Dr Robbin Laird Final Report: The Requirements of Fifth Generation Manoeuvre October 2019
In this report, the major presentations and discussions at the Williams Foundation seminar on the requirements for fifth generation manoeuvre held on October 24, 2019 in Canberra, Australia are highlighted along with interviews conducted before, during and after the seminar as well.
What is fifth generation manoeuvre?
The definition by Air Commodore Gordon of the Air Warfare Centre:
“The ability of our forces to dynamically adapt and respond in a contested environment to achieve the desired effect through multiple redundant paths. Remove one vector of attack and we rapidly manoeuvre to bring other capabilities to bear through agile control.”
The Australians are working through how to generate more effective combat and diplomatic capabilities for crafting, building, shaping and operating an integrated force.
And the need for an integrated force built along the lines discussed at the Williams Foundation over the past six years, was highlighted by Vice Admiral David Johnston, Deputy Chief of the ADF at the recent Chief of the Australian Navy’s Seapower Conference in held in Sydney at the beginning of October:
“It is only by being able to operate an integrated (distributed) force that we can have the kind of mass and scale able to operate with decisive effect in a crisis.”
The need for such capabilities was highlighted by the significant presentation by Brendan Sargeant at the seminar where he addressed the major strategic shift facing Australia and why the kind of force transformation which the Williams Foundation seminars have highlighted are so crucial for Australia facing its future.
In the future there will be times when we need to act alone, or where we will need to exercise leadership.
We have not often had to do this in the past – The INTERFET operation in Timor, and RAMSI in the Solomon Islands are examples.
We are far more comfortable operating as part of a coalition led by others. It is perhaps an uncomfortable truth, but that has been a consistent feature of our strategic culture.
So I think our biggest challenge is not a technical or resource or even capability challenge – it is the enormous psychological step of recognising that in the world that we are entering we cannot assume that we have the support of others or that there will be others willing to lead when there is a crisis. We will need to exercise the leadership, and I think that is what we need to prepare for now.
To return to the title of this talk: if we want assured access for the ADF in the Asia Pacific, then we need to work towards a world that ensures that that access is useful and relevant to the sorts of crises that are likely to emerge.

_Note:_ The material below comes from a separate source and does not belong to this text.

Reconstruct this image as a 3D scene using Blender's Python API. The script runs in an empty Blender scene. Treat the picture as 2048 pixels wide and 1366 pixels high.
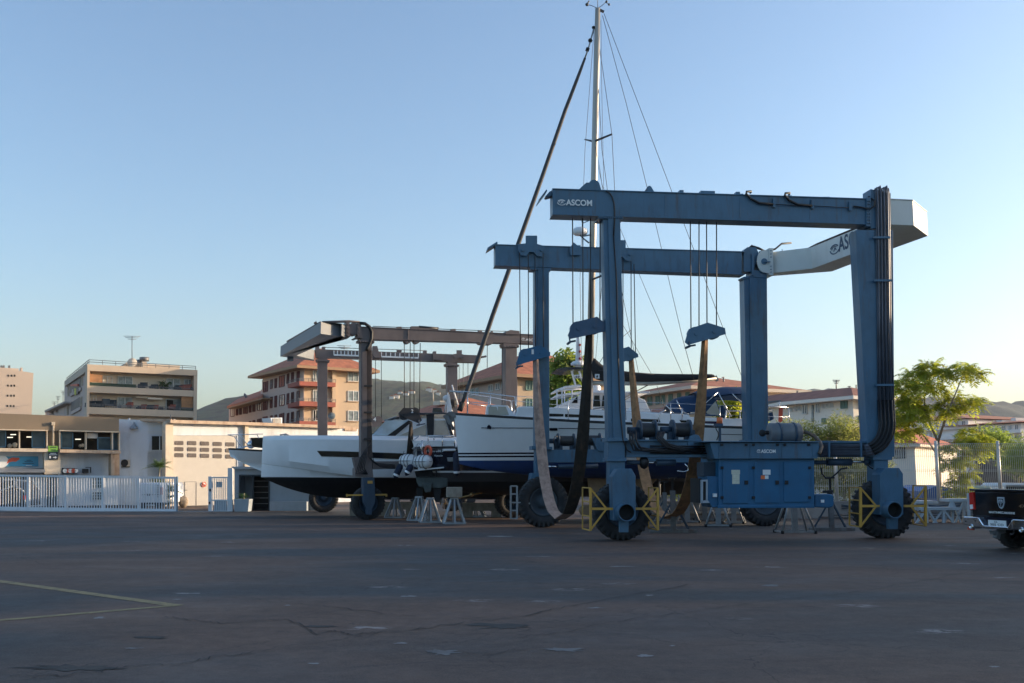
EXPO = 1.25
import bpy, bmesh, math, random
from mathutils import Vector as V, Matrix
R = math.radians
sc = bpy.context.scene
COL = sc.collection
rnd = random.Random(7)
# ------------------------------------------------------------------ camera frame (photo pixels, 2048 x 1366)
F = 1991.0
TH = math.atan(265 / F)
CT, ST = math.cos(TH), math.sin(TH)
H = 1.74
CAM = V((0, 0, H))
UP = V((0, 0, 1))
def dirn(px, py):
    u = (px - 1024) / F
    v = (683 - py) / F
    return V((u, CT - v * ST, v * CT + ST))
def at(px, py, Y):
    d = dirn(px, py)
    return CAM + d * (Y / d.y)
def hz(px, py, z=0.0):
    d = dirn(px, py)
    return CAM + d * ((z - H) / d.z)
def Zm(x0, y0, s):
    return lambda x, y: (x0 + x / s, y0 + y / s)
zA = Zm(1060, 340, 4.876); zB = Zm(1460, 350, 4.655); zC = Zm(960, 440, 4.268); zD = Zm(1020, 700, 3.415)
zE = Zm(1380, 760, 4.018); zF = Zm(1600, 680, 3.176); zG = Zm(760, 660, 3.2525); zH = Zm(420, 620, 3.104)
zI = Zm(540, 630, 3.793); zJ = Zm(1400, 860, 6.209); zK = Zm(1700, 700, 3.414); zL = Zm(0, 820, 6.208)
zM = Zm(220, 820, 6.208); zN = Zm(100, 660, 6.4); zO = Zm(440, 690, 6.827); zP = Zm(780, 860, 6.832)
zQ = Zm(1080, 680, 7.59); zR = Zm(1280, 740, 8.536); zS = Zm(1260, 860, 5.939); zT = Zm(1900, 960, 9.108)
zU = Zm(1080, 0, 3.595)
def pz(z, *pts):
    return [z(x, y) for x, y in pts]
class Plane:
    """A vertical plane through two points; u runs along it to the right, n away from the viewer."""
    def __init__(s, A, B):
        s.A = V((A[0], A[1], 0))
        d = V((B[0] - A[0], B[1] - A[1], 0))
        s.L = d.length
        s.u = d.normalized()
        s.n = V((-s.u.y, s.u.x, 0))
    def p(s, px, py, off=0.0):
        d = dirn(px, py)
        t = (off + s.n.dot(s.A - CAM)) / s.n.dot(d)
        return CAM + d * t
    def w(s, a, z, off=0.0):
        return s.A + s.u * a + s.n * off + UP * z
    def a(s, px, py, off=0.0):
        return (s.p(px, py, off) - s.A).dot(s.u)
# ------------------------------------------------------------------ mesh collector
class MB:
    def __init__(s):
        s.v = []; s.f = []; s.m = []; s.sm = []
    def add(s, vs, fs, mat=0, smooth=False):
        b = len(s.v)
        s.v += [tuple(x) for x in vs]
        for f in fs:
            s.f.append([b + i for i in f]); s.m.append(mat); s.sm.append(smooth)
        return s
    def hexa(s, q, mat=0):
        return s.add(q, [(0, 3, 2, 1), (4, 5, 6, 7), (0, 1, 5, 4), (1, 2, 6, 5), (2, 3, 7, 6), (3, 0, 4, 7)], mat)
    def box(s, a, b, mat=0):
        x0, y0, z0 = a; x1, y1, z1 = b
        return s.hexa([(x0, y0, z0), (x1, y0, z0), (x1, y1, z0), (x0, y1, z0), (x0, y0, z1), (x1, y0, z1), (x1, y1, z1), (x0, y1, z1)], mat)
    def bar(s, p, q, w, h=None, up=UP, mat=0):
        p = V(p); q = V(q); h = w if h is None else h
        d = (q - p).normalized()
        if abs(d.dot(up)) > .98: up = V((0, 1, 0)) if abs(d.y) < .9 else V((1, 0, 0))
        sx = d.cross(up).normalized() * (w / 2)
        sy = sx.cross(d).normalized() * (h / 2)
        return s.hexa([p - sx - sy, p + sx - sy, q + sx - sy, q - sx - sy, p - sx + sy, p + sx + sy, q + sx + sy, q - sx + sy], mat)
    def prism(s, poly, vec, mat=0):
        n = len(poly); vec = V(vec)
        vs = [V(p) for p in poly] + [V(p) + vec for p in poly]
        fs = [tuple(range(n)), tuple(range(2 * n - 1, n - 1, -1))]
        fs += [(i, i + n, (i + 1) % n + n, (i + 1) % n) for i in range(n)]
        return s.add(vs, fs, mat)
    def slab(s, pl, pxs, o0, o1, mat=0):
        return s.prism([pl.p(x, y, o0) for x, y in pxs], pl.n * (o1 - o0), mat)
    def pb(s, pl, a, b, w, off=0.0, d=None, mat=0):
        """a bar between two traced points of a plane, w thick in the plane, d deep"""
        return s.bar(pl.p(*a, off), pl.p(*b, off), w if d is None else d, w, up=pl.n.cross((pl.p(*b, off) - pl.p(*a, off)).normalized()), mat=mat)
    def rings(s, rs, closed=True, caps=True, mat=0, smooth=True, mats=None):
        n = len(rs[0]); b = len(s.v)
        for r in rs: s.v += [tuple(x) for x in r]
        for i in range(len(rs) - 1):
            for j in range(n if closed else n - 1):
                k = (j + 1) % n
                s.f.append([b + i * n + j, b + i * n + k, b + (i + 1) * n + k, b + (i + 1) * n + j])
                s.m.append(mats[j] if mats else mat); s.sm.append(smooth)
        if caps and closed:
            for i in (0, len(rs) - 1):
                s.f.append([b + i * n + j for j in range(n)]); s.m.append(mat); s.sm.append(False)
        return s
    def lathe(s, c, axis, prof, n=24, mat=0, smooth=True, caps=False):
        c = V(c); axis = V(axis).normalized()
        e = axis.orthogonal().normalized(); g = axis.cross(e)
        rs = [[c + axis * d + (e * math.cos(t) + g * math.sin(t)) * r for t in [2 * math.pi * k / n for k in range(n)]] for d, r in prof]
        return s.rings(rs, True, caps, mat, smooth)
    def cyl(s, p, q, r, r2=None, n=12, mat=0, smooth=True):
        p = V(p); q = V(q)
        return s.lathe(p, q - p, [(0, r), ((q - p).length, r if r2 is None else r2)], n, mat, smooth, True)
    def tube(s, pts, r, n=6, mat=0):
        pts = [V(p) for p in pts]
        rs = []; pe = None
        for i, p in enumerate(pts):
            d = (pts[min(i + 1, len(pts) - 1)] - pts[max(i - 1, 0)]).normalized()
            e = d.orthogonal().normalized() if pe is None else (pe - d * pe.dot(d)).normalized()
            pe = e
            g = d.cross(e)
            rr = r[i] if isinstance(r, (list, tuple)) else r
            rs.append([p + (e * math.cos(2 * math.pi * k / n) + g * math.sin(2 * math.pi * k / n)) * rr for k in range(n)])
        return s.rings(rs, True, True, mat, True)
    def ball(s, c, r, n=10, mat=0):
        c = V(c); rx, ry, rz = r if isinstance(r, (list, tuple)) else (r, r, r)
        rs = []
        for i in range(n // 2 + 1):
            a = -math.pi / 2 + math.pi * i / (n // 2)
            k = max(math.cos(a), 1e-3)
            rs.append([c + V((rx * k * math.cos(2 * math.pi * j / n), ry * k * math.sin(2 * math.pi * j / n), rz * math.sin(a))) for j in range(n)])
        return s.rings(rs, True, False, mat, True)
    def quad(s, a, b, c, d, mat=0):
        return s.add([a, b, c, d], [(0, 1, 2, 3)], mat)
    def build(s, name, mats, parent=None, local=False, bevel=0.0, norm=True, loc=None, sub=0):
        me = bpy.data.meshes.new(name)
        if not isinstance(mats, (list, tuple)): mats = [mats]
        M = None
        if parent is not None and not local:
            M = MW[parent.name].inverted()
        if parent is None and loc is not None:
            M = Matrix.Translation(V(loc)).inverted()
        vs = [M @ V(x) for x in s.v] if M is not None else s.v
        me.from_pydata([tuple(x) for x in vs], [], s.f)
        for m in mats: me.materials.append(m)
        me.polygons.foreach_set('material_index', s.m)
        me.polygons.foreach_set('use_smooth', s.sm)
        if norm:
            bm = bmesh.new(); bm.from_mesh(me)
            bmesh.ops.recalc_face_normals(bm, faces=bm.faces)
            bm.to_mesh(me); bm.free()
        me.update()
        o = bpy.data.objects.new(name, me)
        COL.objects.link(o)
        if parent is not None:
            o.parent = parent; MW[o.name] = MW[parent.name]
        else:
            if loc is not None: o.location = loc
            MW[o.name] = Matrix.Translation(V(loc)) if loc is not None else Matrix.Identity(4)
        if bevel:
            b = o.modifiers.new('Bevel', 'BEVEL'); b.width = bevel; b.segments = 2; b.limit_method = 'ANGLE'; b.angle_limit = R(40)
        if sub:
            b = o.modifiers.new('Subdivision', 'SUBSURF'); b.levels = sub; b.render_levels = sub
        return o
MW = {}
def tag(o, label=None, cat=None, group=None, kind=None):
    if label: o['label'] = label
    if cat: o['category'] = cat
    if group: o['group'] = group
    if kind: o['kind'] = kind
    return o
def thing(name, label, cat, loc=(0, 0, 0), rotz=0.0, group=None):
    o = bpy.data.objects.new(name, None); COL.objects.link(o)
    o.location = loc; o.rotation_euler = (0, 0, rotz); o.empty_display_size = .2
    MW[o.name] = Matrix.Translation(V(loc)) @ Matrix.Rotation(rotz, 4, 'Z')
    return tag(o, label, cat, group)
def kids(o): return [c for c in COL.objects if c.parent == o]
def dup(root, loc, rotz=0.0, label=None, group=None, scale=None):
    r = root.copy(); COL.objects.link(r); r.location = loc; r.rotation_euler = (0, 0, rotz)
    if scale: r.scale = scale
    tag(r, label, None, group)
    for ch in list(root.children):
        c = ch.copy(); COL.objects.link(c); c.parent = r
        for g in list(ch.children):
            d = g.copy(); COL.objects.link(d); d.parent = c
    return r
def text(name, body, pl, px, off, height_px, mat, parent, width_px=None, bold=.012, depth=.004, shear=0.0, spacing=1.0):
    """real lettering on a vertical plane, traced: px = lower left corner in the photo"""
    cu = bpy.data.curves.new(name, 'FONT'); cu.body = body; cu.extrude = 0.0; cu.offset = bold; cu.shear = shear; cu.space_character = spacing
    o = bpy.data.objects.new(name, cu); COL.objects.link(o)
    dg = bpy.context.evaluated_depsgraph_get(); dg.update()
    me = bpy.data.meshes.new_from_object(o.evaluated_get(dg))
    COL.objects.unlink(o); bpy.data.objects.remove(o)
    xs = [v.co.x for v in me.vertices]; ys = [v.co.y for v in me.vertices]
    x0, x1, y0, y1 = min(xs), max(xs), min(ys), max(ys)
    p0 = pl.p(px[0], px[1], off)
    hh = (pl.p(px[0], px[1] - height_px, off) - p0).length
    ww = (pl.p(px[0] + width_px, px[1], off) - p0).length if width_px else hh * (x1 - x0) / (y1 - y0)
    mb = MB()
    for v in me.vertices:
        mb.v.append(tuple(p0 + pl.u * ((v.co.x - x0) / (x1 - x0) * ww) + UP * ((v.co.y - y0) / (y1 - y0) * hh)))
    for f in me.polygons:
        mb.f.append(list(f.vertices)); mb.m.append(0); mb.sm.append(False)
    bpy.data.meshes.remove(me)
    return mb.build(name, mat, parent, norm=False)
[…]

I will leave one last proposition with you. Our assured access for the ADF in the Asia Pacific will be determined by our capacity to contribute to regional crisis management.
That contribution will on some occasions require that we lead.
The task now is to understand what this means and build that capacity.
In short, it is not just about the kinetic capabilities, but the ability to generate political, economic and diplomatic capabilities which could weave capabilities to do environment shaping within which the ADF could make its maximum contribution.